• [What you are asked to do]: Below are the records. Gather each line that holds "Blender".

• [Given records]:

● ● ● ●

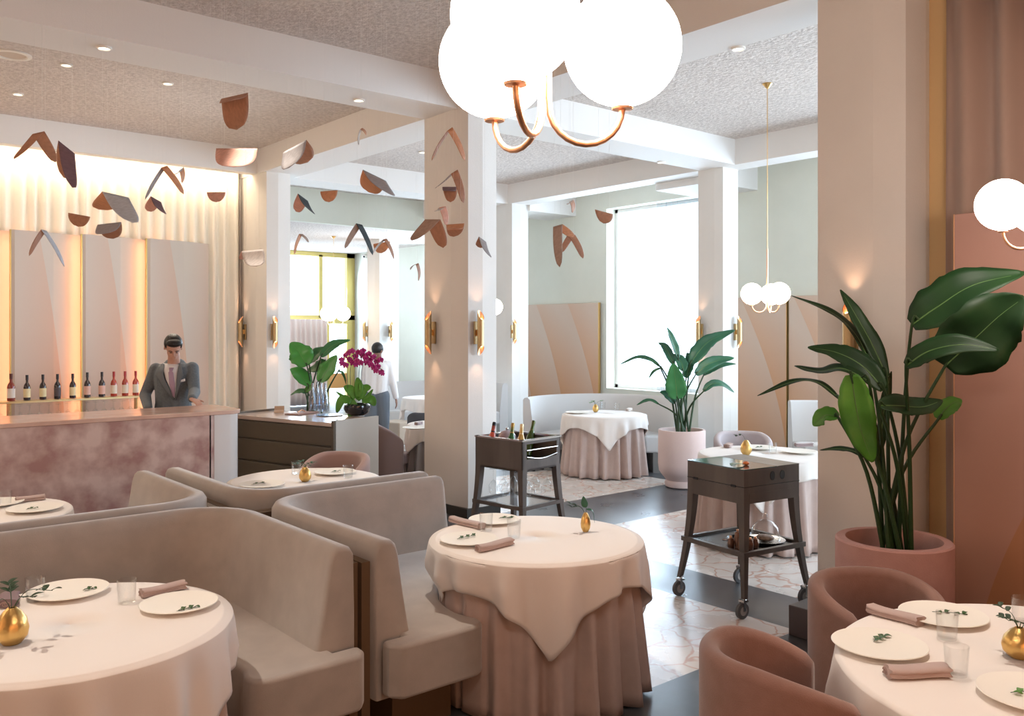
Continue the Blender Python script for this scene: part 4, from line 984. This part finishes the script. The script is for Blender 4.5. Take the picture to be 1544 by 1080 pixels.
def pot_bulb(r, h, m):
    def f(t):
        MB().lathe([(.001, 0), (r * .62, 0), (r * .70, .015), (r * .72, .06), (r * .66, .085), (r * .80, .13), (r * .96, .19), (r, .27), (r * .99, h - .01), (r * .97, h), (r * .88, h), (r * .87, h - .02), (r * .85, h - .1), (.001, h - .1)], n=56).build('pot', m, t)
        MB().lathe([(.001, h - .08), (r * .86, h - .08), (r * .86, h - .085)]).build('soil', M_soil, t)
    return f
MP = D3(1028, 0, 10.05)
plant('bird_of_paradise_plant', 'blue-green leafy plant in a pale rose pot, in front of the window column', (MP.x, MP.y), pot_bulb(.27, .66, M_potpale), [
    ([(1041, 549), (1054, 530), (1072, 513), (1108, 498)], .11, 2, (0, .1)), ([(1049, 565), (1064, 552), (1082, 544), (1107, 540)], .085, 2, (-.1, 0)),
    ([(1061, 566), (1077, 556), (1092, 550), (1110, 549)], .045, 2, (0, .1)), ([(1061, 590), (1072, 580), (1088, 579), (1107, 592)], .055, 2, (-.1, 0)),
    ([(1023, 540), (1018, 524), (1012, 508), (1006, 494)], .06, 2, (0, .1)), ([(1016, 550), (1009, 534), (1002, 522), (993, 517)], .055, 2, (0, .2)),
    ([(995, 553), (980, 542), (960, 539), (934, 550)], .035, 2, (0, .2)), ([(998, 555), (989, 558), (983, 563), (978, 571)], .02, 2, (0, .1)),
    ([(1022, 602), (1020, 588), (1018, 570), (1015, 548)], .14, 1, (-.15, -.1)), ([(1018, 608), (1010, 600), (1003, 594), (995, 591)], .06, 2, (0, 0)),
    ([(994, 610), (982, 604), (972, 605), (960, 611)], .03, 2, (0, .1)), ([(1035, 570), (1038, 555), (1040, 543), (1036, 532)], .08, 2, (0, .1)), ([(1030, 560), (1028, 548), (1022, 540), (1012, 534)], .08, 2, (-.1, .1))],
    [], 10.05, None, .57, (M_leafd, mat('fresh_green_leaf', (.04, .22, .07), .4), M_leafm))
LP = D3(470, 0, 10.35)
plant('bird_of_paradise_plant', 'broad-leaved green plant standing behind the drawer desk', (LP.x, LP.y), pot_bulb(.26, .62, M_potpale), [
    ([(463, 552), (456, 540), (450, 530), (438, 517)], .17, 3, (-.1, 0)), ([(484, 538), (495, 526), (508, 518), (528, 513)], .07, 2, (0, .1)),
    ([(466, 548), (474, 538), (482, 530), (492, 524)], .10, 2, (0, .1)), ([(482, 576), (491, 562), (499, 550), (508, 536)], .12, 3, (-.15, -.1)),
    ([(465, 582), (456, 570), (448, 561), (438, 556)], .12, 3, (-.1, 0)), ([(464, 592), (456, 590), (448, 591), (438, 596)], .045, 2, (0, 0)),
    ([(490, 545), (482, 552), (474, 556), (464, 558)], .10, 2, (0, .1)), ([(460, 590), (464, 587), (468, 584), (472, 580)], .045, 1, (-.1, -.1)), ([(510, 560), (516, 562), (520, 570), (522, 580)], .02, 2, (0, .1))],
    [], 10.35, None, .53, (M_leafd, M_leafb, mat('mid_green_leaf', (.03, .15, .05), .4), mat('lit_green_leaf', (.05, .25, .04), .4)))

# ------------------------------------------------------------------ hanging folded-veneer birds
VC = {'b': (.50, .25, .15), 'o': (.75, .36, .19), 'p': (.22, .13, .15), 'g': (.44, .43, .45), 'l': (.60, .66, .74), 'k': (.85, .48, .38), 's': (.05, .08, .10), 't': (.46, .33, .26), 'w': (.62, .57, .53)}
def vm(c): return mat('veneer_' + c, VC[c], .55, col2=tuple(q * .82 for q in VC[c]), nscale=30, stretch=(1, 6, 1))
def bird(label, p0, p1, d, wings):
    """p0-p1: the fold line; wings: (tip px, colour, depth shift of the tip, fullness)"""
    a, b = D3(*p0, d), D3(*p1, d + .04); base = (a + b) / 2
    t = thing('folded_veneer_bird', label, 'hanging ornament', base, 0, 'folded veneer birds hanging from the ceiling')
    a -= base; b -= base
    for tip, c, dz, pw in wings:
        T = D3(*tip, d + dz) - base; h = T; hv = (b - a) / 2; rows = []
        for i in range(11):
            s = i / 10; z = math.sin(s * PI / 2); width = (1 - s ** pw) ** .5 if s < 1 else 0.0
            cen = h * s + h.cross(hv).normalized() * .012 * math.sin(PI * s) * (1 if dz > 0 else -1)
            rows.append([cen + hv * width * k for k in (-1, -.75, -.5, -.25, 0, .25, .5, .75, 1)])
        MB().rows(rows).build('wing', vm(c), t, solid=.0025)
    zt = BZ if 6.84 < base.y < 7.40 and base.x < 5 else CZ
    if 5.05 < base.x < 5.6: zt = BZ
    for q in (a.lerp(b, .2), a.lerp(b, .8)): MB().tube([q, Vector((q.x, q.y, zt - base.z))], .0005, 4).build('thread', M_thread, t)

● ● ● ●

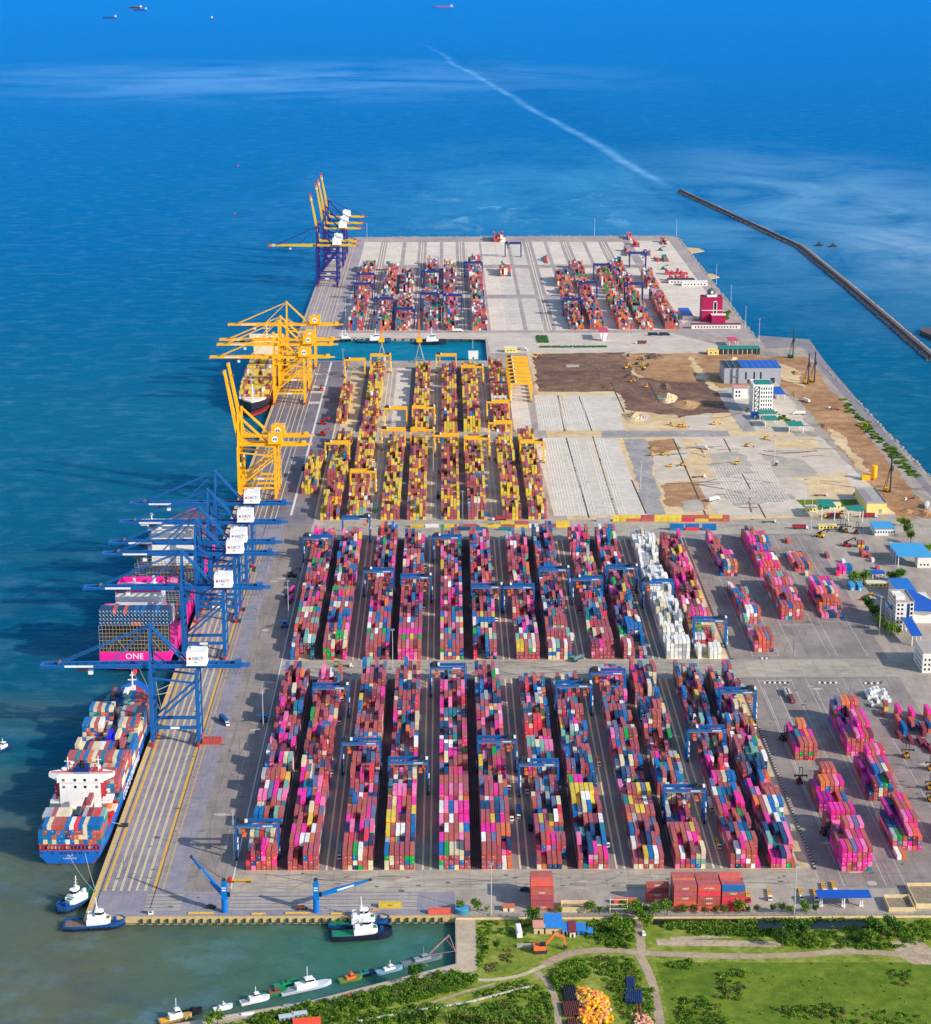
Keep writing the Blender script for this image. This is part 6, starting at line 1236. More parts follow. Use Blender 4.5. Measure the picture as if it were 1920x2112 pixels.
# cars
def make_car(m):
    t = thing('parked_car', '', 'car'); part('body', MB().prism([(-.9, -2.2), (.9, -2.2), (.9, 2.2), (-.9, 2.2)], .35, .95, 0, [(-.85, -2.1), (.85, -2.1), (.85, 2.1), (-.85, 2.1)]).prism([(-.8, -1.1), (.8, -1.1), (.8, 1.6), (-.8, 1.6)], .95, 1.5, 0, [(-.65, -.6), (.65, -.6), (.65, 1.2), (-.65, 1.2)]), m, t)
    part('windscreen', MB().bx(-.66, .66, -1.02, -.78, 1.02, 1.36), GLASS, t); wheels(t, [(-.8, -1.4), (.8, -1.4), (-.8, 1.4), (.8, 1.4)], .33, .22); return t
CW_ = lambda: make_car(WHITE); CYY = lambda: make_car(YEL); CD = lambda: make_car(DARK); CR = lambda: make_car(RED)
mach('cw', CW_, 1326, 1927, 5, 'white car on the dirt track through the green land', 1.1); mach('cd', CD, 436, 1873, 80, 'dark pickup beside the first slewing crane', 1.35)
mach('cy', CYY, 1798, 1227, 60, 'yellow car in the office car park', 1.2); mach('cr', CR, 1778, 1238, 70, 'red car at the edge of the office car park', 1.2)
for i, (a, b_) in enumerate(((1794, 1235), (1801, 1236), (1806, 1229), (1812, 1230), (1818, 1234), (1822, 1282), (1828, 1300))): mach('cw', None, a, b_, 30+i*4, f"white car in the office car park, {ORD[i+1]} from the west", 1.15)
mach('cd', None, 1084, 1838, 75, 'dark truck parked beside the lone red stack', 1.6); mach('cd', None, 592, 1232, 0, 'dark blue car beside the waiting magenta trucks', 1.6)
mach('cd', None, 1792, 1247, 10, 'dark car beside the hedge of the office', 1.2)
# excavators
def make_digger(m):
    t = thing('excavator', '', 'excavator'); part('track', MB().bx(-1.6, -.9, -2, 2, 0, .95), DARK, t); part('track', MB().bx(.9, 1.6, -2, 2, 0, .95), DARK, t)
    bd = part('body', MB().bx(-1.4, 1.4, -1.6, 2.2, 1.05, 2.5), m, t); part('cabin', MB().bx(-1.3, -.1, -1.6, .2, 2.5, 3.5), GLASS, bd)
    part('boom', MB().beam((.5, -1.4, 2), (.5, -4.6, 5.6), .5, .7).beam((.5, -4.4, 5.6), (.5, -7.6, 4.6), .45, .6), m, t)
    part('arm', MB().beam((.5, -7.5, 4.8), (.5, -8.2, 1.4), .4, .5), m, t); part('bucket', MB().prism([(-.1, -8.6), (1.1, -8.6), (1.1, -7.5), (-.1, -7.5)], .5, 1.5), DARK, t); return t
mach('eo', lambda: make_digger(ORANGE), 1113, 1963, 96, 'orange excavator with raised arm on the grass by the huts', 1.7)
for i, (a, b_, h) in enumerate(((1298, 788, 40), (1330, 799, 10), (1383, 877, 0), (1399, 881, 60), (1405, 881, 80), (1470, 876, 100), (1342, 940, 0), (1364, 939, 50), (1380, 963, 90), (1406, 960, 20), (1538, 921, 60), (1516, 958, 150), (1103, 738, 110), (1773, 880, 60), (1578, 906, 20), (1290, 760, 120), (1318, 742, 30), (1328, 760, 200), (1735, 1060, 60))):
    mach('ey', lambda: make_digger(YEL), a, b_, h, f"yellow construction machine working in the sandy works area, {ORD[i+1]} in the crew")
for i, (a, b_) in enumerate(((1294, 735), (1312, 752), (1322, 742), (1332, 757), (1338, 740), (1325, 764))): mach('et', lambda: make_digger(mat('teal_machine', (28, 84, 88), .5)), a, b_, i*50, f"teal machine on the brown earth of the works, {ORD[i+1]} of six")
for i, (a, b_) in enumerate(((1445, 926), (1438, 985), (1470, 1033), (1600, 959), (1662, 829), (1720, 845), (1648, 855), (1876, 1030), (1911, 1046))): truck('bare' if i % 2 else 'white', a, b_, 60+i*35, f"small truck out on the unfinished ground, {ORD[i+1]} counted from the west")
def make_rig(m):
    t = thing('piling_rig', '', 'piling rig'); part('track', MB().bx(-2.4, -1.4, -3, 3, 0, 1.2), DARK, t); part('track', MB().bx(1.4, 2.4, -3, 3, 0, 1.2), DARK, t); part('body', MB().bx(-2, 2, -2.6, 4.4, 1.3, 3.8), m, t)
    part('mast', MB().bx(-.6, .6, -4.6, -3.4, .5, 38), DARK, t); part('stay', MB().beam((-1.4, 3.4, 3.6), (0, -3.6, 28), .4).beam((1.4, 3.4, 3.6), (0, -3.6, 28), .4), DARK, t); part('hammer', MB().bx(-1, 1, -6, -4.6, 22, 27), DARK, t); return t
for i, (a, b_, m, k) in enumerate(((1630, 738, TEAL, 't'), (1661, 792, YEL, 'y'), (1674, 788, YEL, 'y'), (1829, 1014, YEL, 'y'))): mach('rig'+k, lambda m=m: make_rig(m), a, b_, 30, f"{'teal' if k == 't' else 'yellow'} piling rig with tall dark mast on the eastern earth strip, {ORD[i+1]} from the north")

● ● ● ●

• [Written reply]:
Continue the Blender Python script for this scene: part 4, from line 984. This part finishes the script. The script is for Blender 4.5. Take the picture to be 1544 by 1080 pixels.
Keep writing the Blender script for this image. This is part 6, starting at line 1236. More parts follow. Use Blender 4.5. Measure the picture as if it were 1920x2112 pixels.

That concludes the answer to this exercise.